10.2 By Consultant. Subject to the terms, conditions, express representations and warranties provided in this Agreement, Consultant agrees to indemnify, save and hold harmless Client from any and all damages, liabilities, costs, losses or expenses arising out of any finding of fact which is inconsistent with Consultant’s representations and warranties made herein, except in the event any such claims, damages, liabilities, costs, losses or expenses arise directly as a result of gross negligence or misconduct of Client.

11. TERM AND TERMINATION

11.1 This Agreement shall commence upon the Effective Date and shall remain effective until the Services are completed and the Final Deliverables and the Final Work are delivered.

11.2 This Agreement may be terminated at any time by either Party effective immediately upon notice, or the mutual agreement of the Parties, or if any Party:

(a) Becomes insolvent, files a petition in bankruptcy, or makes an assignment for the benefit of its creditors; or,

(b) Breaches any of its material responsibilities or obligations under this Agreement, which breach is not remedied within 20 days from receipt of written notice of such breach.

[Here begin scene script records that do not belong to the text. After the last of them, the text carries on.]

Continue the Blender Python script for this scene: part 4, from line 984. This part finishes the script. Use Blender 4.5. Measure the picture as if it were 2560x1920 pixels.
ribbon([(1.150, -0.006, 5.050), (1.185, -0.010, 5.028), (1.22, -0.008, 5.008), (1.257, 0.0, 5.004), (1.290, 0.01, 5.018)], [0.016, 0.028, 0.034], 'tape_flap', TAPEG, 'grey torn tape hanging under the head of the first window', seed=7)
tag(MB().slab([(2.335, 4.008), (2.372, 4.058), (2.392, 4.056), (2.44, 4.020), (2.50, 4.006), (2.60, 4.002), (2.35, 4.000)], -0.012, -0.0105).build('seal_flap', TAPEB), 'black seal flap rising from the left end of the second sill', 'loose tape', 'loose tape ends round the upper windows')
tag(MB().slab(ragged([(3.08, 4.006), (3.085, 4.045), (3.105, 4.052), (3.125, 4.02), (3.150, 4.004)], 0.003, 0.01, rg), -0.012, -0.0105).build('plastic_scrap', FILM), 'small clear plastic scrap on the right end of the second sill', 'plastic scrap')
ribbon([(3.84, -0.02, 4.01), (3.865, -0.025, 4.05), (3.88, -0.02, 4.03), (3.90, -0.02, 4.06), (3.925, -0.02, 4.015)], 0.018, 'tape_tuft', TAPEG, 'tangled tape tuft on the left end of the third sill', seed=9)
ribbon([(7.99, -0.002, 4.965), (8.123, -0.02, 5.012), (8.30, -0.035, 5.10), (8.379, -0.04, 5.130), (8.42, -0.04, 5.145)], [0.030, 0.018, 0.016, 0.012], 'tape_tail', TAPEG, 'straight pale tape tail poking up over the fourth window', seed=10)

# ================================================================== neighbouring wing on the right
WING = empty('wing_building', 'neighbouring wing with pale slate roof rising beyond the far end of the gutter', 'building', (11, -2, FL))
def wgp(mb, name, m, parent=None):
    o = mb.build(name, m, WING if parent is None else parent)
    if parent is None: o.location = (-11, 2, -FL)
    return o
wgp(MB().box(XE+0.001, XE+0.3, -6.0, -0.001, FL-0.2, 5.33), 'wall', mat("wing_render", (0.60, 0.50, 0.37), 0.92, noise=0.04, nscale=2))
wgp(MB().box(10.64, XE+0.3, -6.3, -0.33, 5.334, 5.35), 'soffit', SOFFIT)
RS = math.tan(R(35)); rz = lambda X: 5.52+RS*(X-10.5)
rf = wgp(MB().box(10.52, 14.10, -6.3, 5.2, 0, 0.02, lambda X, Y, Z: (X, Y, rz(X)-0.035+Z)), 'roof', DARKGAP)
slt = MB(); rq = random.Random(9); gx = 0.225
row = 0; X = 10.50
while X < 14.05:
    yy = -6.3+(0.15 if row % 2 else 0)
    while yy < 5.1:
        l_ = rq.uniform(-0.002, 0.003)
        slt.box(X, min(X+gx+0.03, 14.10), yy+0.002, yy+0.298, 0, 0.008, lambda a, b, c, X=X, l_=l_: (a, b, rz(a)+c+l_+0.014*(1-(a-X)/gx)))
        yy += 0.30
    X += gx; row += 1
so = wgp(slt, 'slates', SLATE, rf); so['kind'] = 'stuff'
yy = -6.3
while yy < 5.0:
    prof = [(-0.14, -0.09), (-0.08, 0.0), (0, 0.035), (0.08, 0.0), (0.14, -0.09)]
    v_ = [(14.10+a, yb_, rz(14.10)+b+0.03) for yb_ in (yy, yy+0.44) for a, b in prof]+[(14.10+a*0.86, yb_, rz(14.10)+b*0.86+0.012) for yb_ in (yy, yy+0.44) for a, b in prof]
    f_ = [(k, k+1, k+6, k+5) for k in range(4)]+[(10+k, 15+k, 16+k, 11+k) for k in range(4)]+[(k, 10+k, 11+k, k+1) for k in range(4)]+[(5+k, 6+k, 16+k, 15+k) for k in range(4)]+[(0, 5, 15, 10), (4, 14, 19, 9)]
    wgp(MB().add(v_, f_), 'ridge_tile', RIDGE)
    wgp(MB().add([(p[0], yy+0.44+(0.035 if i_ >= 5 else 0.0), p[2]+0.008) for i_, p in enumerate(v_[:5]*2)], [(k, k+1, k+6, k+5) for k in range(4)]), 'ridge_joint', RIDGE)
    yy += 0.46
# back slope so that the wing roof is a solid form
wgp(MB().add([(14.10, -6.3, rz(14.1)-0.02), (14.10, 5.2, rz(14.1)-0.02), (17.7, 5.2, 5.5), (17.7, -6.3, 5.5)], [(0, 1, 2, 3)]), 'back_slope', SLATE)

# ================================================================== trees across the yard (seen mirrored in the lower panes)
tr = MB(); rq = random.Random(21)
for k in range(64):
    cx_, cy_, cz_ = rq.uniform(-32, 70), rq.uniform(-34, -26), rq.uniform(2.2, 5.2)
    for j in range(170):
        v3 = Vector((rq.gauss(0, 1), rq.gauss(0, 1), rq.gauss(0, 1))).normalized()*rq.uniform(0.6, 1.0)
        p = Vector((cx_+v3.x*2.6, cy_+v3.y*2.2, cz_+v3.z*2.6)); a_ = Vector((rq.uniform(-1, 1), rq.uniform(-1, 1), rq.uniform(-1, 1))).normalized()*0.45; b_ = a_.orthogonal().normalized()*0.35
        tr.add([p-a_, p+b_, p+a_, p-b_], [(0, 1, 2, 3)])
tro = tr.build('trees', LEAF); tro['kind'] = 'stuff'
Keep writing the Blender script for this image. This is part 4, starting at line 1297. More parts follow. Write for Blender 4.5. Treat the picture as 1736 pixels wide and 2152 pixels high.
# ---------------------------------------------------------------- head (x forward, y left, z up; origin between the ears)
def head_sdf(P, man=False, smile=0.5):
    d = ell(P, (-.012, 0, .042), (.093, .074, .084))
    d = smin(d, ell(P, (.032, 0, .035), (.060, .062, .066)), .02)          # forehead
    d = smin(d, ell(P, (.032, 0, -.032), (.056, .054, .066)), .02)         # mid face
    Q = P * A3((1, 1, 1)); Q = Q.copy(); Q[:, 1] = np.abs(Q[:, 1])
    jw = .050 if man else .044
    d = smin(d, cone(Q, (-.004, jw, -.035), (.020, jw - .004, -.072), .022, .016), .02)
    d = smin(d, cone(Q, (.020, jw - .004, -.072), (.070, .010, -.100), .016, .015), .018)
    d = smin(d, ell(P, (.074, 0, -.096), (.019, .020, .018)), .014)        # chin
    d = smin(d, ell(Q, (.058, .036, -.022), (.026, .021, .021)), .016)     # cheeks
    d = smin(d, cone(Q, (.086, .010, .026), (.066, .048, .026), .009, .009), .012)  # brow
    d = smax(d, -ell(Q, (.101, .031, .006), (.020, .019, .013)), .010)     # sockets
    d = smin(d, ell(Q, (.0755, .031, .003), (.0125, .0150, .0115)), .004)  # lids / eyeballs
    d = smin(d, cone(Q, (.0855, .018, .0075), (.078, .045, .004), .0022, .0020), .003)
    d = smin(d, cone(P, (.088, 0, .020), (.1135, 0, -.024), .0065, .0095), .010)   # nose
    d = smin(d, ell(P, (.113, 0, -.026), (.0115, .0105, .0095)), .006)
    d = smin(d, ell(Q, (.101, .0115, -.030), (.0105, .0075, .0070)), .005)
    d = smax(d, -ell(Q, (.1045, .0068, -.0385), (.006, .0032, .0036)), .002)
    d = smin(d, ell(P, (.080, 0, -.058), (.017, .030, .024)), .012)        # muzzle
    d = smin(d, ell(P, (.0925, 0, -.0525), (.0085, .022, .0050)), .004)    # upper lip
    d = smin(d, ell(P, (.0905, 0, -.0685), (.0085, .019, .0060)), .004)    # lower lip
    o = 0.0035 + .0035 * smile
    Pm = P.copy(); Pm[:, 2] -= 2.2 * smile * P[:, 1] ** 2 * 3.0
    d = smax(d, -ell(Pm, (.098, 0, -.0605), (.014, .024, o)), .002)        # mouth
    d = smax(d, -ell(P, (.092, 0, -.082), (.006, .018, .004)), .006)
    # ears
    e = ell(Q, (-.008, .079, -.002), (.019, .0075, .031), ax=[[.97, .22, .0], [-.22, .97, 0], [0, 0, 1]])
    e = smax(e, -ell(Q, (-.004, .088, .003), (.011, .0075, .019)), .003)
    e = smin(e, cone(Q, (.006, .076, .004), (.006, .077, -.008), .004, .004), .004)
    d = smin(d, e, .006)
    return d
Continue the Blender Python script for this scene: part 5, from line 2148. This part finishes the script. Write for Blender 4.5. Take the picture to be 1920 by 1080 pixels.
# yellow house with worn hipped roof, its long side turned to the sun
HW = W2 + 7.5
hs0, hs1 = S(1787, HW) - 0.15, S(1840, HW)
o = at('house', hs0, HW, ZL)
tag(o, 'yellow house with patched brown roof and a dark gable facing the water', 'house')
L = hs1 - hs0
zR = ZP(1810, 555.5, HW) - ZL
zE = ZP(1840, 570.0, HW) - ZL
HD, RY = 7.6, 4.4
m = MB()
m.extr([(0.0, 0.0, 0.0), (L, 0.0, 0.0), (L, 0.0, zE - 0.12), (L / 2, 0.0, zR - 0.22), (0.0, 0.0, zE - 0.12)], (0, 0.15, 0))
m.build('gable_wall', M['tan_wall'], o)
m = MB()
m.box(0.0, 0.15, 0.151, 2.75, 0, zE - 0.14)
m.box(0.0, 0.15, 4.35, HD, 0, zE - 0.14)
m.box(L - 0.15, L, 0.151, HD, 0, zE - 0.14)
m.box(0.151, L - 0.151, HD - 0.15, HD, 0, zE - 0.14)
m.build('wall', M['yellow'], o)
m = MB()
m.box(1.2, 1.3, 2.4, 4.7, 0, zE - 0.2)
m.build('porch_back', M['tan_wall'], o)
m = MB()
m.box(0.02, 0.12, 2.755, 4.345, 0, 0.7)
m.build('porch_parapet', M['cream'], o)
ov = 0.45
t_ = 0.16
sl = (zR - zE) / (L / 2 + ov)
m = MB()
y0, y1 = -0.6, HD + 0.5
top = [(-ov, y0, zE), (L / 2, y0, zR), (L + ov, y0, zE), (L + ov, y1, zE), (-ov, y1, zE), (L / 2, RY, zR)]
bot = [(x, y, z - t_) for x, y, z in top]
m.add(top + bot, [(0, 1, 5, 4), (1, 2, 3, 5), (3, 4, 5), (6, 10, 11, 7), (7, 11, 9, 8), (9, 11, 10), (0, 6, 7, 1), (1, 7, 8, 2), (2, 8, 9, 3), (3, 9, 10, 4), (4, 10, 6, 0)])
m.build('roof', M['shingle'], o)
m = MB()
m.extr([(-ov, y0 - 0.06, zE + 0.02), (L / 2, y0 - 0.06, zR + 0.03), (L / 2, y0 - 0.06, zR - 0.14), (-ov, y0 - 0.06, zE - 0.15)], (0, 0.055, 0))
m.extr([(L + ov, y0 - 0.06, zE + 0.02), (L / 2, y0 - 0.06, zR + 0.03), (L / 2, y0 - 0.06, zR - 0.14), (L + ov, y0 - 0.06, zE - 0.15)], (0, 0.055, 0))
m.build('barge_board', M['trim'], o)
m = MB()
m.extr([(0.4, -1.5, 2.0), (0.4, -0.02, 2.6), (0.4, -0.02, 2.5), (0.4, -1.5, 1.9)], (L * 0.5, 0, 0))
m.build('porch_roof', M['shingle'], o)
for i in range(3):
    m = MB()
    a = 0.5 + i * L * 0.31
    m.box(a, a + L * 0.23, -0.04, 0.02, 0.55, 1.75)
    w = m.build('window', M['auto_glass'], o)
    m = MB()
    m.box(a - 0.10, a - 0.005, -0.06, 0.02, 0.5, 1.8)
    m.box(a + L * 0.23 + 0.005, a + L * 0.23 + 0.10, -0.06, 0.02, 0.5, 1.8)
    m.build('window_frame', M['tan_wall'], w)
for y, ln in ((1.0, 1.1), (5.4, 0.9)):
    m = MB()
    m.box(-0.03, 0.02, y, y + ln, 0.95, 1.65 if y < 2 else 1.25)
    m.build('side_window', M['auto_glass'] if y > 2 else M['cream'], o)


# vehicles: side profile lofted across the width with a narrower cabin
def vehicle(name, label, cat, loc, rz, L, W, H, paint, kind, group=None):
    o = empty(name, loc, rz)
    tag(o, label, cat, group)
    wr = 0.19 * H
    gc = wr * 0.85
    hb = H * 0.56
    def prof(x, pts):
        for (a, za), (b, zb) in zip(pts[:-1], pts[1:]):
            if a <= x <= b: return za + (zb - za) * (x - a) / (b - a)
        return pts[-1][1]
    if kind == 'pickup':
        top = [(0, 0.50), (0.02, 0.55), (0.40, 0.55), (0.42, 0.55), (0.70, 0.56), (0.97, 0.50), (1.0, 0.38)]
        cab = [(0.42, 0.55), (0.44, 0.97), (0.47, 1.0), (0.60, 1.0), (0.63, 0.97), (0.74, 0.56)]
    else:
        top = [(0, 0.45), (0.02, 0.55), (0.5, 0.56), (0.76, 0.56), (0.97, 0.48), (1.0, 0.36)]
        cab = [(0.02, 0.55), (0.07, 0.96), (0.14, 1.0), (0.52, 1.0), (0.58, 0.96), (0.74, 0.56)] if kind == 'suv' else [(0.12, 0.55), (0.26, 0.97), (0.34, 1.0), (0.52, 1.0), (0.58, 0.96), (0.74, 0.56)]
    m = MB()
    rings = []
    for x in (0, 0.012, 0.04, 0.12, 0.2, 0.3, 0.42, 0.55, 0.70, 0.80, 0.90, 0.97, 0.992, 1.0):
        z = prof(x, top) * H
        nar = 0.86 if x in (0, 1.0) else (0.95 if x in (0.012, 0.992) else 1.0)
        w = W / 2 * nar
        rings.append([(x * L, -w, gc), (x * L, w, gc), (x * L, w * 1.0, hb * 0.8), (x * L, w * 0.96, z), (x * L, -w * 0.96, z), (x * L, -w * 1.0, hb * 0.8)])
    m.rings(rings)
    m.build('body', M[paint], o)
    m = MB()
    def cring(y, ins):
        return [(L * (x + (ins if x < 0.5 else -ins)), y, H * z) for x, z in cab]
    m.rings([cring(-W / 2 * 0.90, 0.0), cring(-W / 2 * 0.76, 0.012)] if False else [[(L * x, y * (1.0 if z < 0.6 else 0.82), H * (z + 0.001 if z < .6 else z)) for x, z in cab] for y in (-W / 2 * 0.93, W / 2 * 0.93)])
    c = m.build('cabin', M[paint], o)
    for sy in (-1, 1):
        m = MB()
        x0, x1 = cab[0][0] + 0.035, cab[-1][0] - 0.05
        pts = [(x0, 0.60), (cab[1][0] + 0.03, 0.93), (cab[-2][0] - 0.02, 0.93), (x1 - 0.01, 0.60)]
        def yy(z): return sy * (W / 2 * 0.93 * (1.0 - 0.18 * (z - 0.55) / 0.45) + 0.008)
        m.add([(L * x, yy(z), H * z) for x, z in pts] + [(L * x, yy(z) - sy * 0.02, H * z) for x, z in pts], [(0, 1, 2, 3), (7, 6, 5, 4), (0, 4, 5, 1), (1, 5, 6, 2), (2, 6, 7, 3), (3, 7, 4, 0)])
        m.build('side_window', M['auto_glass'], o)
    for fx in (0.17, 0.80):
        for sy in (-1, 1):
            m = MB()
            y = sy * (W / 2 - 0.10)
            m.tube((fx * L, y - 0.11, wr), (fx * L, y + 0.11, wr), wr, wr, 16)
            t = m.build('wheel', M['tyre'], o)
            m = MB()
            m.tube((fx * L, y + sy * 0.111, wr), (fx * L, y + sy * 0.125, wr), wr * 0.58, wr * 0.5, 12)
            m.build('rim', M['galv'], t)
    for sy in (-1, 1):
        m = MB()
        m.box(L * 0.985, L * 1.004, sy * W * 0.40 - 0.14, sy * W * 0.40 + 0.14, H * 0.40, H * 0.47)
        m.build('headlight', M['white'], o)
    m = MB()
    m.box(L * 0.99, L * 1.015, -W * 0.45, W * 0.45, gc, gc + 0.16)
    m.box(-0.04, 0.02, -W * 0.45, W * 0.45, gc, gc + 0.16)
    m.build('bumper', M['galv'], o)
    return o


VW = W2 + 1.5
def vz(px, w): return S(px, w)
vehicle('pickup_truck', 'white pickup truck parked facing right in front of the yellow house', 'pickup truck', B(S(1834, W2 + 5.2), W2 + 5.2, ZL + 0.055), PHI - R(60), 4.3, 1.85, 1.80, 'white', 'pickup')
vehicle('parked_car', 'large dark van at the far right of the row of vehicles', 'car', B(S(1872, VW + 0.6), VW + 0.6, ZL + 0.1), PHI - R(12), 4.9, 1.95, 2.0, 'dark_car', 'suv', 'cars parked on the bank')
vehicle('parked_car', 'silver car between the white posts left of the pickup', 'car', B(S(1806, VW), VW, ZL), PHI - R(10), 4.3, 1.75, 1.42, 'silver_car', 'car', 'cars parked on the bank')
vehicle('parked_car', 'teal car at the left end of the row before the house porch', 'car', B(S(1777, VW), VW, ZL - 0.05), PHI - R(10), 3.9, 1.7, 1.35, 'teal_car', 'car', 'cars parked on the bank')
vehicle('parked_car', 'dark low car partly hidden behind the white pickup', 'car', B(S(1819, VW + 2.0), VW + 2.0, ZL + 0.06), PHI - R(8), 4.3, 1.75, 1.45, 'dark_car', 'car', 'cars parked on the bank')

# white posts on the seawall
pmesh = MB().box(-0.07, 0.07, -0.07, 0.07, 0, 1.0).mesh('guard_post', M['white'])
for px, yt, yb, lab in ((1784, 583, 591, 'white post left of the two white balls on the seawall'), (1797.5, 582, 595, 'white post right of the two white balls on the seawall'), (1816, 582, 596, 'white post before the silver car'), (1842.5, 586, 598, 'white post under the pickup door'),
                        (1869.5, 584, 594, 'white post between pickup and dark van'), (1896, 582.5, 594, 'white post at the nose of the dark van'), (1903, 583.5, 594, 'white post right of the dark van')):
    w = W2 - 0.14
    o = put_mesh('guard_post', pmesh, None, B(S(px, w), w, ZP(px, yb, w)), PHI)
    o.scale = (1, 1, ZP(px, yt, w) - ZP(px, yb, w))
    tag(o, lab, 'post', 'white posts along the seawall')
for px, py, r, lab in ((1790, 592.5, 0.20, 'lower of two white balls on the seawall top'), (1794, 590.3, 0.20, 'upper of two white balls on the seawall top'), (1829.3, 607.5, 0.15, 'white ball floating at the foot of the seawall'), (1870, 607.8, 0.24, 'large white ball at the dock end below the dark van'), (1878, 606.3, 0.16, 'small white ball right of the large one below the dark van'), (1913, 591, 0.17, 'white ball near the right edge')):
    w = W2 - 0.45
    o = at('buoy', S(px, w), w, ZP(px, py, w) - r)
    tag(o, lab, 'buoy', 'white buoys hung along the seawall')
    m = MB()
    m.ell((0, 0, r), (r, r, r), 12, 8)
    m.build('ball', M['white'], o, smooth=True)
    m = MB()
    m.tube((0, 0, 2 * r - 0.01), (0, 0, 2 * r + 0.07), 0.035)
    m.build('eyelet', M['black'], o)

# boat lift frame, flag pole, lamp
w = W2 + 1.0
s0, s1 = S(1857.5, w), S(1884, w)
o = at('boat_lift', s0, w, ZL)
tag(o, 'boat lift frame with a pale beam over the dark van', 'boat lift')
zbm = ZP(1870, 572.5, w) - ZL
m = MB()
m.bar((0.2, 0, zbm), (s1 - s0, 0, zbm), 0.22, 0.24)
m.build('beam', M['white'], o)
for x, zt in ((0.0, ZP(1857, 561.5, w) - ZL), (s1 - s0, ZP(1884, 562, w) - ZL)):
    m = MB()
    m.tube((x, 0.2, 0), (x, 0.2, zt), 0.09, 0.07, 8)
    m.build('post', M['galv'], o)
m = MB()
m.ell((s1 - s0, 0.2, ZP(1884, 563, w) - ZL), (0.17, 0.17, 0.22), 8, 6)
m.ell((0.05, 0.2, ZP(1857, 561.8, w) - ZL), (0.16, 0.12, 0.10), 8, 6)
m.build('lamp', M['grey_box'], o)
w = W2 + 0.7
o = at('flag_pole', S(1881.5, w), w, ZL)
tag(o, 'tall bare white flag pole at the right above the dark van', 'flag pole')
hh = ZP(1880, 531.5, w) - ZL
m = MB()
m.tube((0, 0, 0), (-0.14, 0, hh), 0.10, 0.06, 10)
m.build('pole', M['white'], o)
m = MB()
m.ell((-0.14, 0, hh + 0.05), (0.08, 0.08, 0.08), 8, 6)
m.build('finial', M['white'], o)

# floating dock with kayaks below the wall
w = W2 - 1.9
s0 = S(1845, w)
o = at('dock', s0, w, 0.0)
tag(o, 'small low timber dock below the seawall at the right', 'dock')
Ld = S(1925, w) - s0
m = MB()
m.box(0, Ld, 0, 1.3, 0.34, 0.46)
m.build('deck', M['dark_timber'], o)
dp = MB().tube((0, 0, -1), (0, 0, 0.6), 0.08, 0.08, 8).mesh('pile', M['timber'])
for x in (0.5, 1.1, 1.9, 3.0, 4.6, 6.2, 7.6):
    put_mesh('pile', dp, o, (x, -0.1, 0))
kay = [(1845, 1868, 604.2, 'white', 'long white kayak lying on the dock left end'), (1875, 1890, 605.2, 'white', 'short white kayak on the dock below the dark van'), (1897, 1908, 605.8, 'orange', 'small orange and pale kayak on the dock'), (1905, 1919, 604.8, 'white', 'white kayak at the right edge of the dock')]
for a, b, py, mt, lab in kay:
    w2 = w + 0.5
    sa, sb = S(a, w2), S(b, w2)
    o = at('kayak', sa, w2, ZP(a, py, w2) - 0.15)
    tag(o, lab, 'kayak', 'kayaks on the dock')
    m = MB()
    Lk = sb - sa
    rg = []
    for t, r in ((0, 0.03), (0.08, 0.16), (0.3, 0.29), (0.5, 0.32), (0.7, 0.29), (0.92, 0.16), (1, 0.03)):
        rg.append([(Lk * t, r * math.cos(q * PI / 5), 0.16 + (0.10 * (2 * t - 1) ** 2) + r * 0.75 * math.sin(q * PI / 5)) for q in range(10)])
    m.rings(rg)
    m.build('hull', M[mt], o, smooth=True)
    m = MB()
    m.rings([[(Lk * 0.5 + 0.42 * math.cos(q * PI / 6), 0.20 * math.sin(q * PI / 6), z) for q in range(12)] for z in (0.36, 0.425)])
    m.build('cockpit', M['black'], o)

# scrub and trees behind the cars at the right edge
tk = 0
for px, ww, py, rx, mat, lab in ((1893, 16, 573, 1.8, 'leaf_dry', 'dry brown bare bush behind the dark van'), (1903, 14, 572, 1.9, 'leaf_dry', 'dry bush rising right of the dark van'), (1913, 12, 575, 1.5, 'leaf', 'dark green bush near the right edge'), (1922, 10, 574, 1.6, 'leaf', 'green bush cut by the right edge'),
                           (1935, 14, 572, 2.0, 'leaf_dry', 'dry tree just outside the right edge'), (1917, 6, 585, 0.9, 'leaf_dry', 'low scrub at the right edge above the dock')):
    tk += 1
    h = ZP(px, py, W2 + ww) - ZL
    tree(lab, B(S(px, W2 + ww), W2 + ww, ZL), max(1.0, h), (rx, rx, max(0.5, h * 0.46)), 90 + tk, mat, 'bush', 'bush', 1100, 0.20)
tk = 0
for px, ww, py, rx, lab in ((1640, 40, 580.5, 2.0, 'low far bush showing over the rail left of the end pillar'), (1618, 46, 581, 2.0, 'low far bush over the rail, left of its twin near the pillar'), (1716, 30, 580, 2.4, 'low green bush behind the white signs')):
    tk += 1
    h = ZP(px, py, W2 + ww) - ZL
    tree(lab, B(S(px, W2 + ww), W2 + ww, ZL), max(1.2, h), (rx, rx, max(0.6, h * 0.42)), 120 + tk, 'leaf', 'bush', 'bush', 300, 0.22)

11.3 Upon expiration or termination of this Agreement:

(a) Each Party shall return or, at the disclosing Party’s request, destroy the Confidential Information of the other Party; and,

(b) Other than as provided herein, all rights and obligations of each Party under this Agreement, exclusive of the Services, shall survive.

12. GENERAL

12.1 Modification/Waiver. This Agreement may be modified by the Parties, but any modification of this Agreement must be in writing and executed by both Parties. Failure by either Party to enforce any right or seek to remedy any breach under this Agreement shall not be construed as a waiver of such rights, nor shall a waiver by either Party of default in one or more instances be construed as constituting a continuing waiver or as a waiver of any other breach.

12.2 Notices. All notices to be given hereunder shall be transmitted in writing either by electronic mail with return confirmation of receipt or by certified or registered mail, return receipt requested, and shall be sent to the addresses identified in the signature execution section below, unless notification of change of address is given in writing. Notice shall be effective upon receipt or in the case of email, upon confirmation of receipt.

12.3 No Assignment. Consultant shall not assign, whether in writing or orally, or encumber its rights or obligations under this Agreement or permit the same to be transferred, assigned or encumbered by operation of law or otherwise, without the prior written consent of Client.

12.4 Governing Law. The formation, construction, performance and enforcement of this Agreement shall be in accordance with the laws of the United States and [SANGAMON COUNTY, ILLINOIS] without regard to its conflict of law provisions or the conflict of law provisions of any other jurisdiction.

12.5 Severability. Whenever possible, each provision of this Agreement shall be interpreted in such manner as to be effective and valid under applicable law, but if any provision of this Agreement is held invalid or unenforceable, the remainder of this Agreement shall nevertheless remain in full force and effect and the invalid or unenforceable provision shall be replaced by a valid or enforceable provision.

12.6 Headings. The numbering and captions of the various sections are solely for convenience and reference only and shall not affect the scope, meaning, intent or interpretation of the provisions of this Agreement, nor shall such headings otherwise be given any legal effect.

12.7 Integration. This Agreement comprises the entire understanding of the Parties hereto on the subject matter herein contained, and supersedes and merges all prior and contemporaneous agreements, understandings and discussions between the Parties relating to the subject matter of this Agreement.

By their execution, the Parties hereto have agreed to all of the terms and conditions of this Agreement effective as of the last date of signature, and each signatory represents that it has the full authority to enter into this Agreement and to bind her/his respective Party to all of the terms and conditions herein.